2. Psychologische Grundlagen
Die psychologischen Grundlagen der Teamentwicklung sind vielfältig und umfassen verschiedene Theorien und Modelle, die nachfolgend nur beispielhaft angedeutet werden können:
Carron, A. et al. (2012): Sie identifizieren Teamkohäsion als einen entscheidenden Faktor für den Teamerfolg. Kohäsion beschreibt den Zusammenhalt innerhalb einer Gruppe und kann durch gemeinsame Ziele, Interaktionen und die Unterstützung untereinander gefördert werden. Im Mittelpunkt eines effektiven Teambuildings steht das Verständnis der Gruppendynamik. Die Gruppendynamik bezieht sich auf die Interaktionen, Verhaltensweisen und Beziehungen zwischen den Teammitgliedern. Die Forschung in der Sozialpsychologie legt nahe, dass mehrere Faktoren die Gruppendynamik beeinflussen, z.B.: Kommunikationsmuster, Führungsrollen, Zusammenhalt und Gruppennormen.
- Kommunikation: Effektive Kommunikation ist entscheidend für den Zusammenhalt und die Koordination des Teams. Teams, die gut kommunizieren, können schnell an sich ändernde Situationen vor Ort anpassen und Strategien effektiver ausführen. Trainer legen oft Wert auf eine klare und offene Kommunikation zwischen den Teammitgliedern und ermutigen sie, sowohl auf als auch außerhalb des Feldes miteinander zu kommunizieren. Kommunikation allein ist ein zunehmend komplexes Feld mit vielen „Stolperfallen“, z.B.: Sind alle wesentlichen Begrifflichkeiten definiert? Werden sie von allen Mitgliedern des Teams gleichermaßen verstanden? Sind die Regeln UND die Konsequenzen bei Nichteinhaltung geklärt? Allen muss klar sein: SO MACHEN WIR DS HIER!
- Führungsrollen: In jedem Team entstehen Führungsrollen. Dieser Prozess kann organisch ablaufen und Spieler: innen „schlüpfen“ in diese Rollen hinein oder sie werden von Trainern zugewiesen. Effektive Führungskräfte inspirieren und motivieren ihre Teamkollegen, setzen ein positives Beispiel und geben in schwierigen Zeiten Orientierung.

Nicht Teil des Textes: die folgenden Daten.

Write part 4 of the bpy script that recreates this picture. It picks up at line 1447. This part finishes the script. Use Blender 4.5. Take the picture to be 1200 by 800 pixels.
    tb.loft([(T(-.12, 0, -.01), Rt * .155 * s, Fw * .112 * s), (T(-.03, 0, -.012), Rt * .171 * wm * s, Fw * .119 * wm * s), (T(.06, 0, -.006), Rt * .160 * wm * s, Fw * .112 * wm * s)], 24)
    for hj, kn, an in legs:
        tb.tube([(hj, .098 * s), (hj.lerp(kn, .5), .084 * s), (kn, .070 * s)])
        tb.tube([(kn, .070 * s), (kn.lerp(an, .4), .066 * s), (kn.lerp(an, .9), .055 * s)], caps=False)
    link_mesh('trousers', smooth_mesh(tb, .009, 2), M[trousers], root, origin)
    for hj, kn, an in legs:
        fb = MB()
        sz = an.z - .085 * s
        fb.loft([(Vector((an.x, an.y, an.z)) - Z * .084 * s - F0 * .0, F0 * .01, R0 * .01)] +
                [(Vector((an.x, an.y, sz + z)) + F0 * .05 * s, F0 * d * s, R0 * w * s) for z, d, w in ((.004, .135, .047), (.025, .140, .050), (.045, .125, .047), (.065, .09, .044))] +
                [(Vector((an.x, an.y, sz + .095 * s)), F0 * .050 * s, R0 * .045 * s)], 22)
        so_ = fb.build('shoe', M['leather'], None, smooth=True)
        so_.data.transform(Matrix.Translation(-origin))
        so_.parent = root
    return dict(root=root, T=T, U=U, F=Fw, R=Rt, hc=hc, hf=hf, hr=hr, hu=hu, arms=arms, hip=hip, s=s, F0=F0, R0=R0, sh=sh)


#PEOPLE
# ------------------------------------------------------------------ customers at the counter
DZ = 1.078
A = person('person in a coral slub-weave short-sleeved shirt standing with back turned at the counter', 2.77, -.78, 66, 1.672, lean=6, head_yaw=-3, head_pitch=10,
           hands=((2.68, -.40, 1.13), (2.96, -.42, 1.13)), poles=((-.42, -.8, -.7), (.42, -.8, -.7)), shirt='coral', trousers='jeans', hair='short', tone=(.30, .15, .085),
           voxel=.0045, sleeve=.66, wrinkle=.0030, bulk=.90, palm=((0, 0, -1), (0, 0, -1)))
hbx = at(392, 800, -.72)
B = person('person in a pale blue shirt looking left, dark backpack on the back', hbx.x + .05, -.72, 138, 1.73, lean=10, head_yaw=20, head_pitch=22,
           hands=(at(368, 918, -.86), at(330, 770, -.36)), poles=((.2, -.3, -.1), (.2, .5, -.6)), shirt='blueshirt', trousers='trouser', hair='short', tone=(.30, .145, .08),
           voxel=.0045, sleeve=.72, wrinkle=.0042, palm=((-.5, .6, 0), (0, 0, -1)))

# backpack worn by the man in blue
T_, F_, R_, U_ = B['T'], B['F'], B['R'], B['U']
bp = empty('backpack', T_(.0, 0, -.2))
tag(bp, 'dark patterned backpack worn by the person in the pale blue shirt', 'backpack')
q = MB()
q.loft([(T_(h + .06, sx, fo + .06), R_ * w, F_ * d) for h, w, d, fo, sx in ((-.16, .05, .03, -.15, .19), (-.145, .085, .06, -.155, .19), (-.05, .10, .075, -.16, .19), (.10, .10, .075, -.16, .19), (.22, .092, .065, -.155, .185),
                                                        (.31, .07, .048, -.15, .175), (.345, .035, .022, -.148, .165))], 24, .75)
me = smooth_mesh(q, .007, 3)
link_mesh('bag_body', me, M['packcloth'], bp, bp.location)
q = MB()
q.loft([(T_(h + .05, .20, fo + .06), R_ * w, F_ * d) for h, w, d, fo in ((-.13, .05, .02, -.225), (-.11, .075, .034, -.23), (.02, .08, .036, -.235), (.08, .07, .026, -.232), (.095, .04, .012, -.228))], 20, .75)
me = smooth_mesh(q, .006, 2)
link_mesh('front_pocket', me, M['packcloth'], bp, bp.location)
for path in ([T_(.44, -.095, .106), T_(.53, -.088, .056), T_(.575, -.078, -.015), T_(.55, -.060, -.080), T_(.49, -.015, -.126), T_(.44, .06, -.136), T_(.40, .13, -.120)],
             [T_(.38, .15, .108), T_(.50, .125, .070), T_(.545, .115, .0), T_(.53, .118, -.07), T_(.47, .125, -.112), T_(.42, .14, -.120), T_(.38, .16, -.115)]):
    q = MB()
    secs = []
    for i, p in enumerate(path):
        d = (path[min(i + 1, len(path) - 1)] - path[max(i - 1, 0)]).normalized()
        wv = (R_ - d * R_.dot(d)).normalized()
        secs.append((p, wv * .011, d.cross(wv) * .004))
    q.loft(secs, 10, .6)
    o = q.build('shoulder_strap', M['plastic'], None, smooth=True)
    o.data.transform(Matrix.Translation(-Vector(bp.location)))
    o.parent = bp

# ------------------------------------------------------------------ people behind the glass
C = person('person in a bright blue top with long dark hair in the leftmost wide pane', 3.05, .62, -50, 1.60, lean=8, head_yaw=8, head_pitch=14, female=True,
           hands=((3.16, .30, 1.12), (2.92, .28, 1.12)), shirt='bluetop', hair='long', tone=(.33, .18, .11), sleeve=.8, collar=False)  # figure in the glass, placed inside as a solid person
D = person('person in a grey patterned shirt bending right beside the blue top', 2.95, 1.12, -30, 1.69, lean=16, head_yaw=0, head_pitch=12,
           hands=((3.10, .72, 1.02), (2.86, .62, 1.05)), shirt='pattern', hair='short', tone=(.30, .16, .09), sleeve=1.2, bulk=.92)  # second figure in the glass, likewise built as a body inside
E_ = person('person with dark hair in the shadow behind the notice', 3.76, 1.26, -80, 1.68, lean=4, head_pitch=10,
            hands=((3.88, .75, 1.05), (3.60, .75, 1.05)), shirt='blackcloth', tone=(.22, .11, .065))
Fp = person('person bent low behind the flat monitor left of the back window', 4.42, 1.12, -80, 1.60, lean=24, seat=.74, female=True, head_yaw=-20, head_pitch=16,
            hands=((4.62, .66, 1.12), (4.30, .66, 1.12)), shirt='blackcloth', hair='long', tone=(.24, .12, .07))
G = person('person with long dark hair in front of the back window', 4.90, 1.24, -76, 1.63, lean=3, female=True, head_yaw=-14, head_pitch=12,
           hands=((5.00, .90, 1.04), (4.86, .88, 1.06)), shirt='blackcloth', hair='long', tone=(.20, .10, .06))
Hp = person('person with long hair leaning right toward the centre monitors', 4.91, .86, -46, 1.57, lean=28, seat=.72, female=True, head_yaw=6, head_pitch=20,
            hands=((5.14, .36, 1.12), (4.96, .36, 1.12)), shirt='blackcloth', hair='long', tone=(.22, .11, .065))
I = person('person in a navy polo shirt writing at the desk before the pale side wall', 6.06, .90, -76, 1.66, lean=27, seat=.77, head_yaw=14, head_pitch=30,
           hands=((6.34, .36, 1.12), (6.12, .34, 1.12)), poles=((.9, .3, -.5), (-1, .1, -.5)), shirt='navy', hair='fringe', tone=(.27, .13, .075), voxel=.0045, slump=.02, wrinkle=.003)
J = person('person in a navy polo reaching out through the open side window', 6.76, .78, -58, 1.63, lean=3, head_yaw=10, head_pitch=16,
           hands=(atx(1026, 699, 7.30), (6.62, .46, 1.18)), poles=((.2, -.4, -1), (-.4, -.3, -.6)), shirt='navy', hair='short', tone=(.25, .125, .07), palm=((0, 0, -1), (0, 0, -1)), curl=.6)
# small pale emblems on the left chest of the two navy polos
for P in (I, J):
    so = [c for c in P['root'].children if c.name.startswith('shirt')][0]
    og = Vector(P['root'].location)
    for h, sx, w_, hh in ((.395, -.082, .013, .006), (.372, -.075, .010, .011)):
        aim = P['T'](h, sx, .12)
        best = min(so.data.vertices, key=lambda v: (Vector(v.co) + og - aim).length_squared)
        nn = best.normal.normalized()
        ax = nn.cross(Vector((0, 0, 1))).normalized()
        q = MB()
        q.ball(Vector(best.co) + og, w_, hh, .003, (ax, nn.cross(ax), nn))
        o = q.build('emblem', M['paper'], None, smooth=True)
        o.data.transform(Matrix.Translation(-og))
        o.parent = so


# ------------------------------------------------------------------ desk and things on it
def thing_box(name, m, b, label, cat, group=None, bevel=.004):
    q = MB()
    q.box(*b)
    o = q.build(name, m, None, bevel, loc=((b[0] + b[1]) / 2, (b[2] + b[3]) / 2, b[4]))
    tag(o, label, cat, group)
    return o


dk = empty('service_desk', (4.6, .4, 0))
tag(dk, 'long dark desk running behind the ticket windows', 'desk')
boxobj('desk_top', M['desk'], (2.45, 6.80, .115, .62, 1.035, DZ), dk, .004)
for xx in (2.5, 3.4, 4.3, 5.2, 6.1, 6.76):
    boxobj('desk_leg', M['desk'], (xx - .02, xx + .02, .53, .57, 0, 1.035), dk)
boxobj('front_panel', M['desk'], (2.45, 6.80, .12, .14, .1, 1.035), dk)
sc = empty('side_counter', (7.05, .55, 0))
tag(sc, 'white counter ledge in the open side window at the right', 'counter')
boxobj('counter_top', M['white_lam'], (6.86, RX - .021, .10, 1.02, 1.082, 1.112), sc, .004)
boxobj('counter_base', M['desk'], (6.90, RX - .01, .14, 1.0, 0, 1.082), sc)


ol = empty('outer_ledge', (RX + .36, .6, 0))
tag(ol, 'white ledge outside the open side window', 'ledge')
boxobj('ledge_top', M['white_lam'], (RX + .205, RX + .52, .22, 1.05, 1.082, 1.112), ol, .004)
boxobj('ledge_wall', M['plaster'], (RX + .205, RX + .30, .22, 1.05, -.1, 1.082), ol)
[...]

Die Führung in Sportmannschaften ist jedoch nicht auf Kapitäne oder Trainer beschränkt; sie kann von jedem Teammitglied hervorgehen, das Führungsqualitäten zeigt.
- Neben den Führungsrollen gibt es noch eine ganze Anzahl weiterer Rollen, die es zu verstehen, zu „bearbeiten“ und natürlich auch zu (er-) füllen gilt (vgl. Biddle & Thomas 1966, Eys 2014 Belbin 2015).
Deci und Ryan (1985): Ihre Selbstbestimmungstheorie hebt die Bedeutung von intrinsischer Motivation hervor. Sportler, die aus eigenem Antrieb und Interesse an ihrem Sport handeln, zeigen oft höhere Leistungen und eine größere Zufriedenheit. Dieses Thema allein, lässt sich in der Kürze sicher NICHT umfänglich aufarbeiten. Allerdings spielt hier die Frage (und die entsprechende Beantwortung) nach dem: WARUM tue ich das? – eine zentrale Rolle. Oft ist das „WARUM“ mit großer Unschärfe belegt, sowohl auf Seiten der Athleten und Athletinnen als auch auf Seiten der Coaches bzw. Organisationen, für die sie tätig sind. Die großen drei Schlüssel-Elemente von DECI & RYAN (2000; 2002) für den Einzelnen sind:
- Autonomie
- Kompetenz
- Soz. Beziehung / Verbundenheit
Hier könnte / müsste seitens der Coaches geholfen werden, KLARHEIT für die Athlet: innen zu schaffen. Nur so können hinreichende Begründung(en) für zukünftiges Handeln gegeben werden, um durch einen initiierten Entwicklungsprozess dem Ziel näher kommen zu können! Das zukünftige Handeln muss zur Zielsetzung und zu der Lebensweise der Athlet: innen passen, wenn man gemeinsame, hoch gesteckte Ziele im (Leistungssport-) Sport anstreben möchte!